General Assembly Resolution 181, obligated the Arab and Jewish states to grant their nationalities to the residents of each of them, regardless of their religion or race. However, with the establishment of the State of Israel and the adoption of the Israeli Nationality Law, the Palestinians were deprived of this right and all Palestinian refugees were deprived of their right to return to the newly established state.
The right of return is also based on international law of human rights and international humanitarian law and is enshrined in the majority of international and regional instruments. The most important of which are the Fourth Geneva Convention of 1949, the Indigenous and Tribal Peoples Convention of 1989, the Fourth Protocol to the European Convention for the Protection of Human Rights and Fundamental Freedoms of 1963, the Universal Declaration of Human Rights, the International Covenant on Civil and Political Rights of 1966 and the International Convention on the Elimination of All Forms of Racial Discrimination of 1965.
The resolutions of the United Nations General Assembly linked the right of the Palestinian people to self-determination and the right of return and made them closely related to each other.
The United Nations, in its regular session each year, continues to emphasize all the resolutions taken in previous years and they contain specific contents for the Palestinian refugees and their conditions. Perhaps the most prominent provision of these resolutions is the legitimacy and right of Palestinian refugees to return to their original homes.
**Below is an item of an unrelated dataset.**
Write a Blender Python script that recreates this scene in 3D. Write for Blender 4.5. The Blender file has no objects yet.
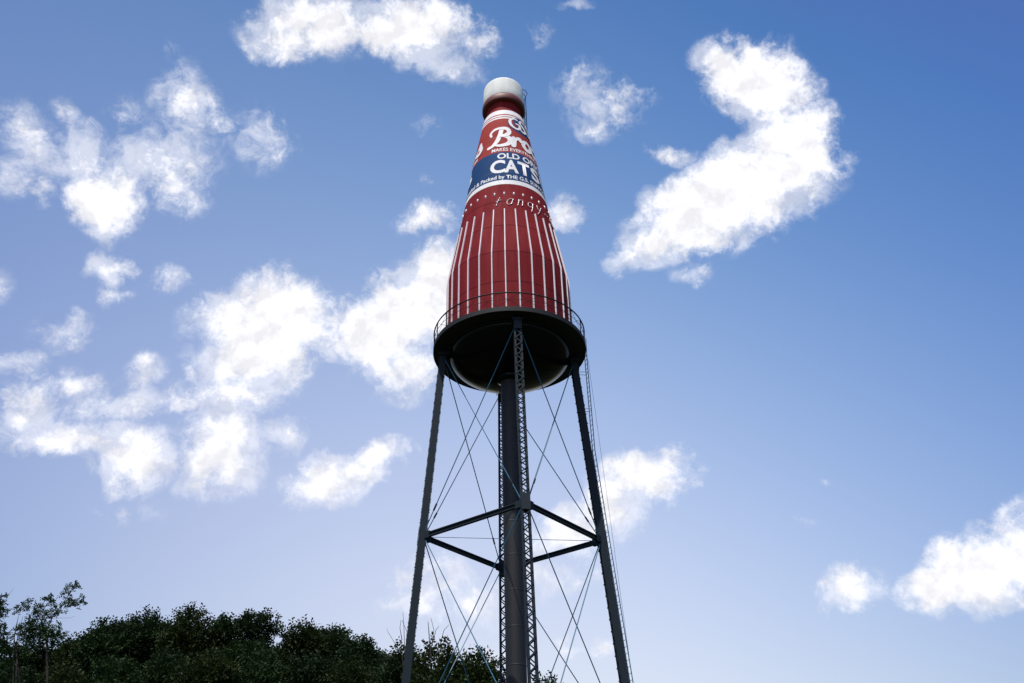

The last of these resolutions was issued by the General Assembly on December 14, 2022 and the vote in favor of the “Palestine refugees’ property and their revenues”. In addition to the resolution to renew the mandate of UNRWA for three new years to June 30, 2026 and a resolution to increase United Nations allocations to support the UNRWA budget and the resolution to support the right of the Palestinian people to self-determination and finally the resolution to commemorate the Nakba in the General Assembly Hall in New York on May 15 2023.
It is the first time that the 75th anniversary of the Nakba of the Palestinian people will be commemorated through the organization of a high-level event in the presence of the President of the State of Palestine, His Excellency President Mahmoud Abbas, which represents an international recognition of the Nakba of the Palestinian people and the great price incurred by them as a result of this ongoing tragedy.